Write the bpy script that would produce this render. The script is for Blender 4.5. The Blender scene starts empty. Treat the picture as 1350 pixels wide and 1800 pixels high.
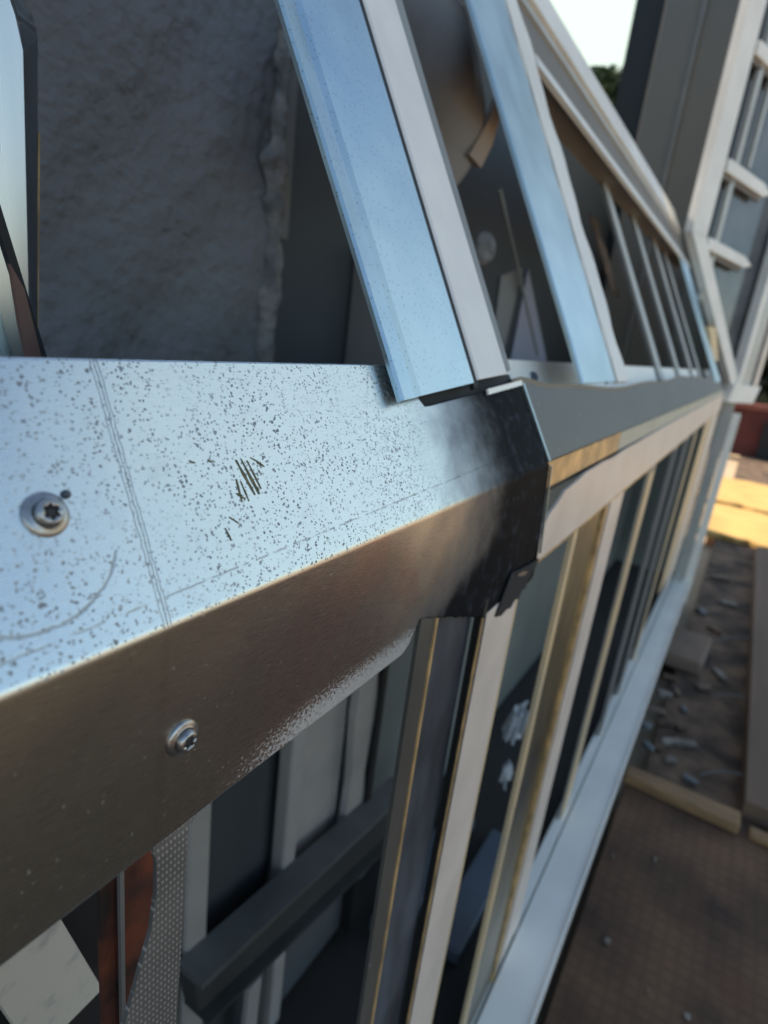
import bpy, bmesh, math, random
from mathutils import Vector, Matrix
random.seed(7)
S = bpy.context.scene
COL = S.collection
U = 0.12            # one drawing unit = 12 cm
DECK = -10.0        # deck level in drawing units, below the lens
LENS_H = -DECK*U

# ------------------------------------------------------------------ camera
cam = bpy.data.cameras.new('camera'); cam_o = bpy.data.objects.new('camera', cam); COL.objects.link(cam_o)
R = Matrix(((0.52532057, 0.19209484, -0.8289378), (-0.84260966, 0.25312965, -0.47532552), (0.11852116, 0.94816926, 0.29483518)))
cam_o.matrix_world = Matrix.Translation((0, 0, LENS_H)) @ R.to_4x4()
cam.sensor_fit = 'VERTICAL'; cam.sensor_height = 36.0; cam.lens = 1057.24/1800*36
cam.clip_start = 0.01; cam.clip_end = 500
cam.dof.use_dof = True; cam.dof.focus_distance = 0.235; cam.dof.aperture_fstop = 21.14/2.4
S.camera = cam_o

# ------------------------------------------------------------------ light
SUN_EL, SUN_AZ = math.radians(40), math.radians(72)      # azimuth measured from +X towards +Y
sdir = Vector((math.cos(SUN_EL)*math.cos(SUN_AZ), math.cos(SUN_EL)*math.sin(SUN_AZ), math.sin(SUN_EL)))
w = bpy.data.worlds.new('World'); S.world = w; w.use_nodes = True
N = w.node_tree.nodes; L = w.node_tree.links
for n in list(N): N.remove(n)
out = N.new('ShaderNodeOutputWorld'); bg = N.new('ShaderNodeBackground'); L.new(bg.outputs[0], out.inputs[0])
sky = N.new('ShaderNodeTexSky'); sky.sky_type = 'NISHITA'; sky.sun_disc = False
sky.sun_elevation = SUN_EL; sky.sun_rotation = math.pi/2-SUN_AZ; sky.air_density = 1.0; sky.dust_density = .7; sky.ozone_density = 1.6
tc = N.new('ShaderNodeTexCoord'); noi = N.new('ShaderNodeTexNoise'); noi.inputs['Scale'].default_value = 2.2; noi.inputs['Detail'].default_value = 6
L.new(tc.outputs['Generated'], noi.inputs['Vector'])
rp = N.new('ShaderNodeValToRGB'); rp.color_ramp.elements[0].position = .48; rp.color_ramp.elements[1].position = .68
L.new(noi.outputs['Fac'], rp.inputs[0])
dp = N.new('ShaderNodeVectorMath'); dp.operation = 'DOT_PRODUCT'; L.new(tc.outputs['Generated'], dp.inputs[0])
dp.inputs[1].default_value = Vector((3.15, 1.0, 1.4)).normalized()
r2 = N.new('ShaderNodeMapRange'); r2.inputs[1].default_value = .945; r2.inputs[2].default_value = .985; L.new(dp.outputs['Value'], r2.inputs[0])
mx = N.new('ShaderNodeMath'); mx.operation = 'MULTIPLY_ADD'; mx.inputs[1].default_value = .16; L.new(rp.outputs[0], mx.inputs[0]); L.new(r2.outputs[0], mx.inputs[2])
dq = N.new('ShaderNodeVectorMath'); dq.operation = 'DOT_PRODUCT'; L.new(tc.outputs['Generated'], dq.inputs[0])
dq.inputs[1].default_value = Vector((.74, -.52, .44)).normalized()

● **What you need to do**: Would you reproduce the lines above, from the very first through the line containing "LENS_H = -DECK*U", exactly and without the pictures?

● **Exercise response**:
Write the bpy script that would produce this render. The script is for Blender 4.5. The Blender scene starts empty. Treat the picture as 1350 pixels wide and 1800 pixels high.
import bpy, bmesh, math, random
from mathutils import Vector, Matrix
random.seed(7)
S = bpy.context.scene
COL = S.collection
U = 0.12            # one drawing unit = 12 cm
DECK = -10.0        # deck level in drawing units, below the lens
LENS_H = -DECK*U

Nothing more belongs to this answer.